Much of the first quarter’s weakness is a one-off, and the economy should do substantially better in the subsequent three months. That won’t mean we’re out of the woods. It’s in the second half that recessionary risks will really come to the fore as the White House’s trade policies play out, and the Federal Reserve keeps up its guard against inflation. Expect plenty of market volatility along the way.
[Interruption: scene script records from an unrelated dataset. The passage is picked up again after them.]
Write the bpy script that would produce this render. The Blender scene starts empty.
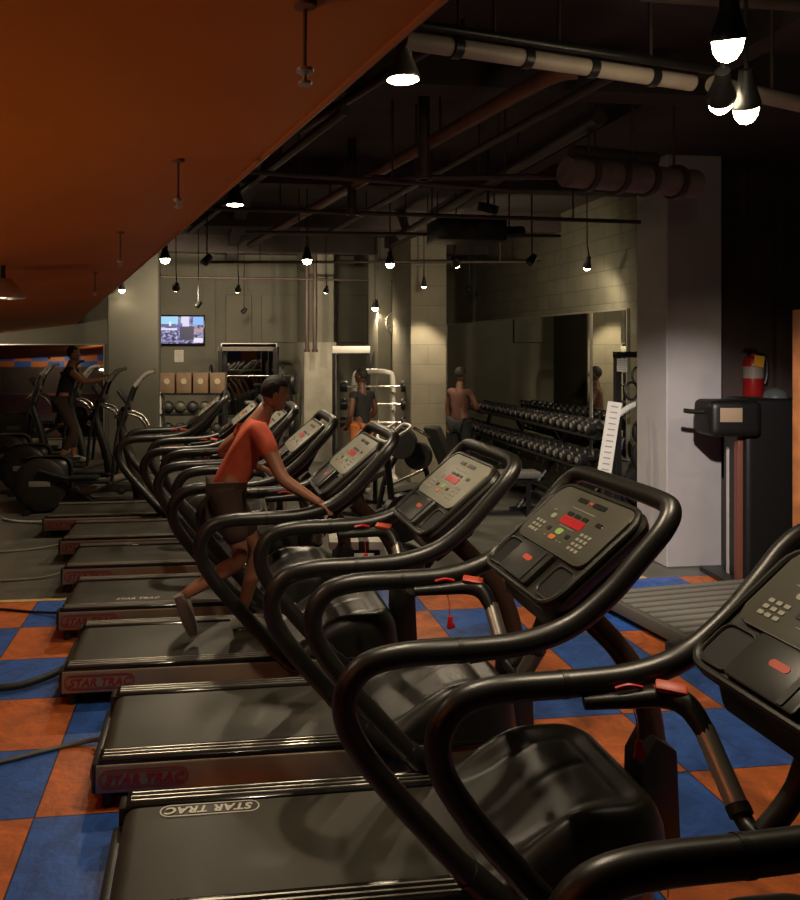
import bpy, bmesh, math, random
from mathutils import Vector, Matrix, Euler
random.seed(7)
SC = bpy.context.scene
COL = SC.collection
R = math.radians
H = 2.1; TH = math.atan(0.125); ST, CT = math.sin(TH), math.cos(TH)

def F(px, py, d):
    """point seen at photo pixel (px, py) at depth d metres in front of the camera"""
    r = (px - 310) / 800 * d
    return Vector((d * ST + r * CT, d * CT - r * ST, H + (345 - py) / 800 * d))
def FZ(px, py, z):
    return F(px, py, (z - H) * 800 / (345 - py))

# ------------------------------------------------------------------ materials
MATS = {}
def mat(name, col, rough=0.5, metal=0.0, spec=0.5, var=0.0, vscale=8.0, bump=0.0, bscale=60.0, emit=None, es=0.0, coat=0.0, rvar=0.0):
    if name in MATS: return MATS[name]
    m = bpy.data.materials.new(name); m.use_nodes = True; nt = m.node_tree
    b = nt.nodes['Principled BSDF']
    b.inputs['Base Color'].default_value = (*col, 1); b.inputs['Roughness'].default_value = rough
    b.inputs['Metallic'].default_value = metal; b.inputs['Specular IOR Level'].default_value = spec
    b.inputs['Coat Weight'].default_value = coat
    tc = nt.nodes.new('ShaderNodeTexCoord')
    if var > 0 or rvar > 0:
        n = nt.nodes.new('ShaderNodeTexNoise'); n.inputs['Scale'].default_value = vscale; n.inputs['Detail'].default_value = 6
        nt.links.new(tc.outputs['Object'], n.inputs['Vector'])
        if var > 0:
            cr = nt.nodes.new('ShaderNodeMapRange'); cr.inputs[1].default_value = 0.3; cr.inputs[2].default_value = 0.7
            cr.inputs[3].default_value = 1 - var; cr.inputs[4].default_value = 1 + var
            nt.links.new(n.outputs['Fac'], cr.inputs[0])
            mx = nt.nodes.new('ShaderNodeVectorMath'); mx.operation = 'SCALE'; mx.inputs[0].default_value = col
            nt.links.new(cr.outputs[0], mx.inputs['Scale']); nt.links.new(mx.outputs[0], b.inputs['Base Color'])
        if rvar > 0:
            rr = nt.nodes.new('ShaderNodeMapRange'); rr.inputs[1].default_value = 0.3; rr.inputs[2].default_value = 0.7
            rr.inputs[3].default_value = max(0.03, rough - rvar); rr.inputs[4].default_value = min(1, rough + rvar)
            nt.links.new(n.outputs['Fac'], rr.inputs[0]); nt.links.new(rr.outputs[0], b.inputs['Roughness'])
    if bump > 0:
        n2 = nt.nodes.new('ShaderNodeTexNoise'); n2.inputs['Scale'].default_value = bscale; n2.inputs['Detail'].default_value = 4
        nt.links.new(tc.outputs['Object'], n2.inputs['Vector'])
        bp = nt.nodes.new('ShaderNodeBump'); bp.inputs['Strength'].default_value = bump; bp.inputs['Distance'].default_value = 0.01
        nt.links.new(n2.outputs['Fac'], bp.inputs['Height']); nt.links.new(bp.outputs[0], b.inputs['Normal'])
    if emit:
        b.inputs['Emission Color'].default_value = (*emit, 1); b.inputs['Emission Strength'].default_value = es
    MATS[name] = m
    return m

def block_mat(name, ax, col, mortar, bw=0.40, bh=0.20, rough=0.8):
    """painted concrete block; ax = horizontal axis of the wall (0 = x, 1 = y)"""
    m = bpy.data.materials.new(name); m.use_nodes = True; nt = m.node_tree; b = nt.nodes['Principled BSDF']
    b.inputs['Roughness'].default_value = rough
    tc = nt.nodes.new('ShaderNodeTexCoord'); sp = nt.nodes.new('ShaderNodeSeparateXYZ'); cb = nt.nodes.new('ShaderNodeCombineXYZ')
    nt.links.new(tc.outputs['Object'], sp.inputs[0])
    nt.links.new(sp.outputs[ax], cb.inputs[0]); nt.links.new(sp.outputs[2], cb.inputs[1])
    br = nt.nodes.new('ShaderNodeTexBrick'); br.inputs['Scale'].default_value = 1
    br.inputs['Brick Width'].default_value = bw; br.inputs['Row Height'].default_value = bh; br.inputs['Mortar Size'].default_value = 0.006
    br.inputs['Color1'].default_value = (*col, 1); br.inputs['Color2'].default_value = (*[c * .85 for c in col], 1); br.inputs['Mortar'].default_value = (*mortar, 1)
    nt.links.new(cb.outputs[0], br.inputs['Vector'])
    n = nt.nodes.new('ShaderNodeTexNoise'); n.inputs['Scale'].default_value = 3; n.inputs['Detail'].default_value = 8
    nt.links.new(tc.outputs['Object'], n.inputs['Vector'])
    mr = nt.nodes.new('ShaderNodeMapRange'); mr.inputs[3].default_value = .7; mr.inputs[4].default_value = 1.3
    nt.links.new(n.outputs['Fac'], mr.inputs[0])
    mx = nt.nodes.new('ShaderNodeVectorMath'); mx.operation = 'SCALE'
    nt.links.new(br.outputs['Color'], mx.inputs[0]); nt.links.new(mr.outputs[0], mx.inputs['Scale']); nt.links.new(mx.outputs[0], b.inputs['Base Color'])
    bp = nt.nodes.new('ShaderNodeBump'); bp.inputs['Strength'].default_value = .5; bp.inputs['Distance'].default_value = .01; bp.invert = True
    nt.links.new(br.outputs['Fac'], bp.inputs['Height']); nt.links.new(bp.outputs[0], b.inputs['Normal'])
    return m

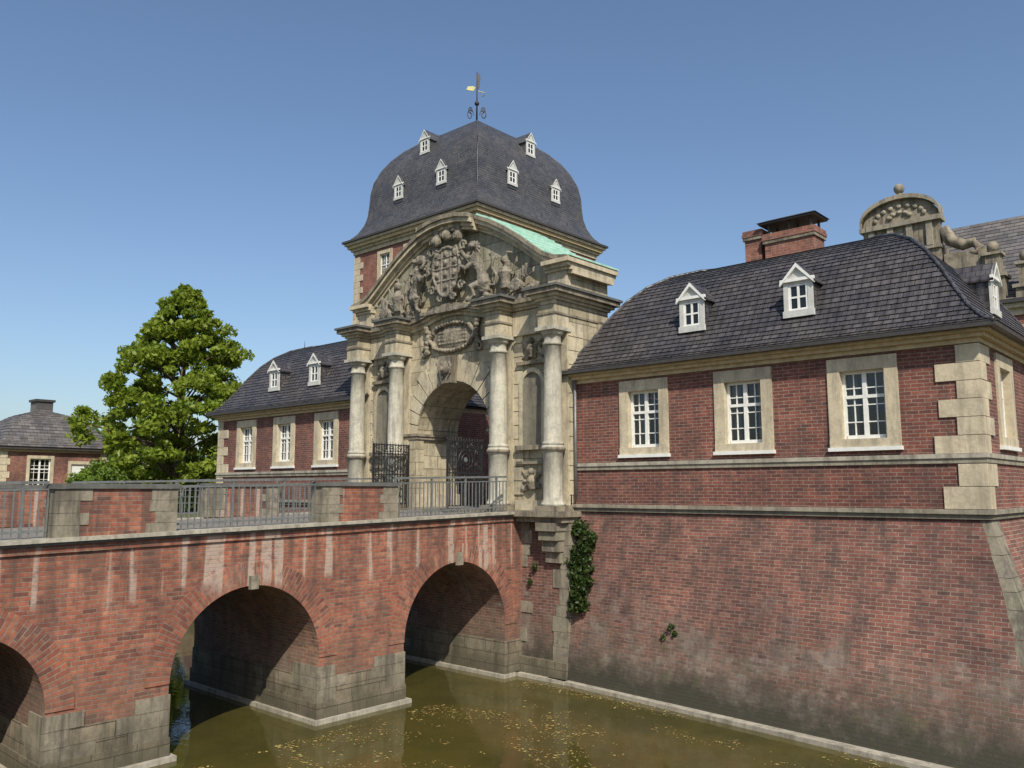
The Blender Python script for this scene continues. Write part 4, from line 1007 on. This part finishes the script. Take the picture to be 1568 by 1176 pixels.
for (u0,h0,w0),(u1,h1,w1) in zip(sec,sec[1:]):
    m='glass_dark' if abs(h1-h0)>.3 and max(h0,h1)>1.3 else 'car_white'
    q.hexa([(cx-w0,cy+u0,3.95),(cx+w0,cy+u0,3.95),(cx+w1,cy+u1,3.95),(cx-w1,cy+u1,3.95),(cx-w0,cy+u0,3.7+h0),(cx+w0,cy+u0,3.7+h0),(cx+w1,cy+u1,3.7+h1),(cx-w1,cy+u1,3.7+h1)],m)
q.box(cx-.79,cx+.79,cy-.3,cy+.8,4.72,5.05,'glass_dark')
for u in (-1.35,1.35):
    for s in (-.78,.78): q.tube([(cx+s-.1,cy+u,4.0),(cx+s+.1,cy+u,4.0)],.31,'rubber',12)
q.build('parked_car')

# ---------------------------------------------------------------- light, sky, camera
sd=Vector((.80,-.60,0)).normalized(); el=math.radians(44)
sdir=Vector((sd.x*math.cos(el),sd.y*math.cos(el),math.sin(el)))
L=bpy.data.lights.new('sun','SUN'); L.energy=5.0; L.angle=math.radians(.5); L.color=(1,.93,.80)
lo=bpy.data.objects.new('sun',L); sc.collection.objects.link(lo); lo.rotation_euler=(-sdir).to_track_quat('-Z','Y').to_euler()
W=bpy.data.worlds.new('World'); sc.world=W; W.use_nodes=True
nt=W.node_tree; sky=nt.nodes.new('ShaderNodeTexSky'); sky.sky_type='NISHITA'; sky.sun_disc=False
sky.sun_elevation=el; sky.sun_rotation=math.atan2(sd.x,sd.y); sky.air_density=1.05; sky.dust_density=1.6; sky.ozone_density=3.6
bg=nt.nodes['Background']; bg.inputs[1].default_value=.135; nt.links.new(sky.outputs[0],bg.inputs[0])
cam=bpy.data.cameras.new('camera'); cam.lens=29.37; cam.sensor_width=36; cam.clip_end=6000
co=bpy.data.objects.new('camera',cam); sc.collection.objects.link(co); co.location=(0,0,5.0)
co.rotation_euler=(math.radians(97.2),0,math.radians(42.1)); sc.camera=co
sc.view_settings.view_transform='Standard'; sc.view_settings.look='None'; sc.view_settings.exposure=0
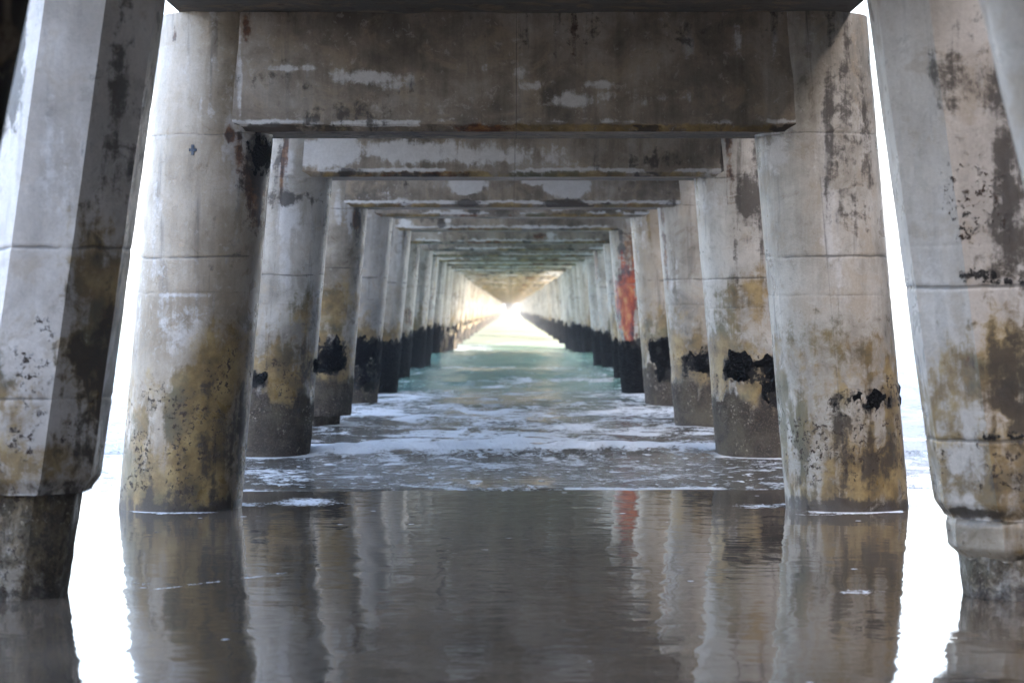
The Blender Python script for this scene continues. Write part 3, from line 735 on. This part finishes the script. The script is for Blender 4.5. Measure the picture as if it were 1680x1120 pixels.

Winter economic activity is often unpredictable because of the weather and flu season, and the first two months of the year were outliers on both fronts. Southern California battled wildfires. Two winter storm systems froze parts of Texas and the southeast in January, with historic snowfall in New Orleans and multiple days of school closures here in metro Atlanta (as a parent, we lost one weekend to snow and then almost the whole week of the Martin Luther King Jr. holiday to ice that refused to melt). Then, a blast of cold air broke temperature records across the Plains and the South in the latter part of February. We have also had the worst flu season in 15 years, keeping people at home when they would typically be out shopping, dining or traveling.

The Trump administration’s spending cuts hurt, too. Domestic airlines all lowered their first-quarter earnings guidance last month. United Airlines Holdings Inc. called out weakness in government travel stemming from the actions of Elon Musk’s Department of Government Efficiency and the uncertainty around a possible government shutdown.

Retail sales disappointed in both January and February. The softness may extend into March if the abrupt 10% drop in the S&P 500 Index in recent weeks crimps high-end spending, an important driver of economic growth last year. (Read this.) The US also had a record trade shortfall in January as companies scrambled to secure foreign goods ahead of any tariffs.